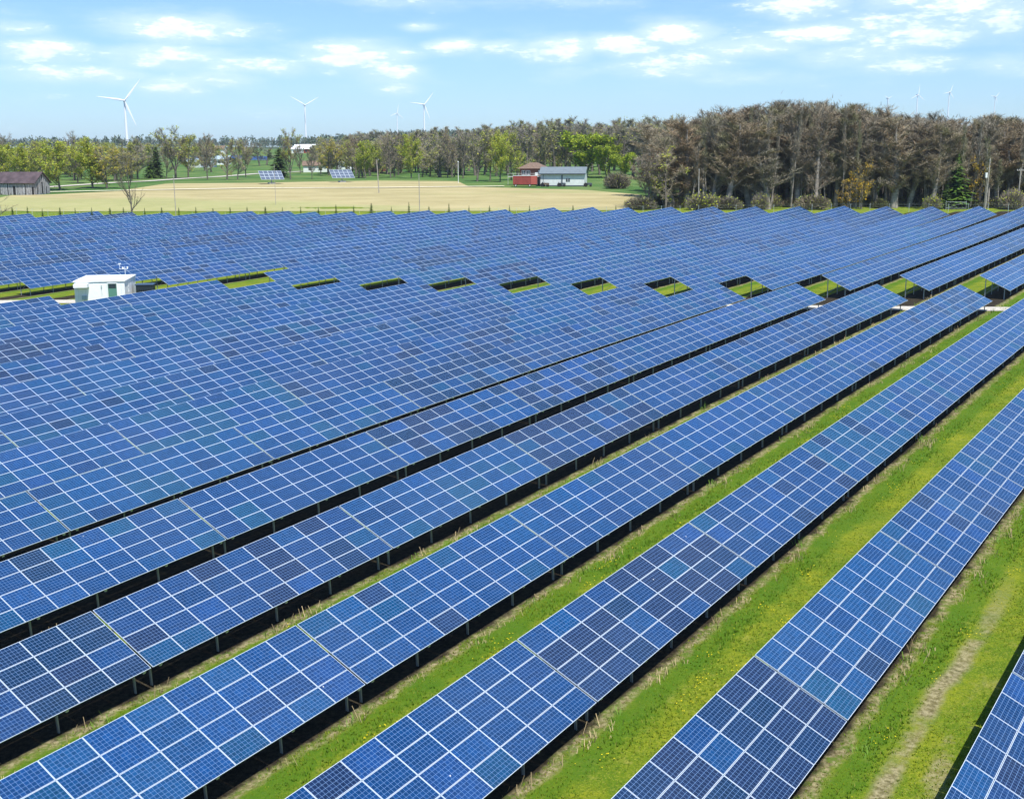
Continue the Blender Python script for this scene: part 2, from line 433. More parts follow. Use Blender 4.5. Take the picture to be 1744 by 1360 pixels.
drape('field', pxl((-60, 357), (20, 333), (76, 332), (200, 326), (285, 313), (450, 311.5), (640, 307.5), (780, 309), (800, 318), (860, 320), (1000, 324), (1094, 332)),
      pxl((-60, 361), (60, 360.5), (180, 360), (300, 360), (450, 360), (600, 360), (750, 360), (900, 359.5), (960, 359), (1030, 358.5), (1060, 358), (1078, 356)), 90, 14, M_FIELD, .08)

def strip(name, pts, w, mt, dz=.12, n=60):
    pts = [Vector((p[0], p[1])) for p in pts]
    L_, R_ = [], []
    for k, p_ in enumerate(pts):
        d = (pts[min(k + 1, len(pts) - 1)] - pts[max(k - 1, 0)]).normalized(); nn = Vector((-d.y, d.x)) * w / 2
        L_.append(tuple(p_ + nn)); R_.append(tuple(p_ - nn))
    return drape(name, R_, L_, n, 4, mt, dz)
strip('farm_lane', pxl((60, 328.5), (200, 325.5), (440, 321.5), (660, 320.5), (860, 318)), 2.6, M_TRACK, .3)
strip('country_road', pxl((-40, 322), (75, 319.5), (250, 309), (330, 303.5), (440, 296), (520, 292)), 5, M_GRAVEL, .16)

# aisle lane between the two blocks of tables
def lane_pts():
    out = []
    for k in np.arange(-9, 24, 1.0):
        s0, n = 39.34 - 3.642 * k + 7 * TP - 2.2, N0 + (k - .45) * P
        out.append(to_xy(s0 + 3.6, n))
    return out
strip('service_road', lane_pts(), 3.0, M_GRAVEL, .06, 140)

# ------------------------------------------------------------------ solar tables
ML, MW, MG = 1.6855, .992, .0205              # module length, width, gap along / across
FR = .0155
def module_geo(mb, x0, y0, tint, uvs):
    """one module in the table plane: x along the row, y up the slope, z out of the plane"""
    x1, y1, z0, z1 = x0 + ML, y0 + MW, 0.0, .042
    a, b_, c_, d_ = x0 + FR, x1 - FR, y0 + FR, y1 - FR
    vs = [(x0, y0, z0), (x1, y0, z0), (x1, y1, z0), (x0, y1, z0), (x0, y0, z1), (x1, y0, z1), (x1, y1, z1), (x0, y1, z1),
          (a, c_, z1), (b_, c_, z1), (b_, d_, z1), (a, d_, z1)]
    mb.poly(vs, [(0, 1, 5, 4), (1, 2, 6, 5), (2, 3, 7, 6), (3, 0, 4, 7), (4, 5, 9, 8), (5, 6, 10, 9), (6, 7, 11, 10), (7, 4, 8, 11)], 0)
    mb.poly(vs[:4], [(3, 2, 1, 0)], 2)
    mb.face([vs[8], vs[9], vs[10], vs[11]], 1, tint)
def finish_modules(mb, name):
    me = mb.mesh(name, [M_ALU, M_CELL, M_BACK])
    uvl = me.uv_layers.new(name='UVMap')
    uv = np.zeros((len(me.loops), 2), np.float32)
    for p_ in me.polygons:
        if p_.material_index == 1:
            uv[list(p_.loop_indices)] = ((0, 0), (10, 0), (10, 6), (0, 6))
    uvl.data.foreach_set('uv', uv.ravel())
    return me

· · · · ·

GIVEN REQUEST. Up to and including the line with "strip('service_road', lane_pts(), 3.0, M_GRAVEL, .06, 140)", copy the data above from its first line. Skip pictures.

OUTPUT OF THE EXERCISE.
Continue the Blender Python script for this scene: part 2, from line 433. More parts follow. Use Blender 4.5. Take the picture to be 1744 by 1360 pixels.
drape('field', pxl((-60, 357), (20, 333), (76, 332), (200, 326), (285, 313), (450, 311.5), (640, 307.5), (780, 309), (800, 318), (860, 320), (1000, 324), (1094, 332)),
      pxl((-60, 361), (60, 360.5), (180, 360), (300, 360), (450, 360), (600, 360), (750, 360), (900, 359.5), (960, 359), (1030, 358.5), (1060, 358), (1078, 356)), 90, 14, M_FIELD, .08)

def strip(name, pts, w, mt, dz=.12, n=60):
    pts = [Vector((p[0], p[1])) for p in pts]
    L_, R_ = [], []
    for k, p_ in enumerate(pts):
        d = (pts[min(k + 1, len(pts) - 1)] - pts[max(k - 1, 0)]).normalized(); nn = Vector((-d.y, d.x)) * w / 2
        L_.append(tuple(p_ + nn)); R_.append(tuple(p_ - nn))
    return drape(name, R_, L_, n, 4, mt, dz)
strip('farm_lane', pxl((60, 328.5), (200, 325.5), (440, 321.5), (660, 320.5), (860, 318)), 2.6, M_TRACK, .3)
strip('country_road', pxl((-40, 322), (75, 319.5), (250, 309), (330, 303.5), (440, 296), (520, 292)), 5, M_GRAVEL, .16)

# aisle lane between the two blocks of tables
def lane_pts():
    out = []
    for k in np.arange(-9, 24, 1.0):
        s0, n = 39.34 - 3.642 * k + 7 * TP - 2.2, N0 + (k - .45) * P
        out.append(to_xy(s0 + 3.6, n))
    return out
strip('service_road', lane_pts(), 3.0, M_GRAVEL, .06, 140)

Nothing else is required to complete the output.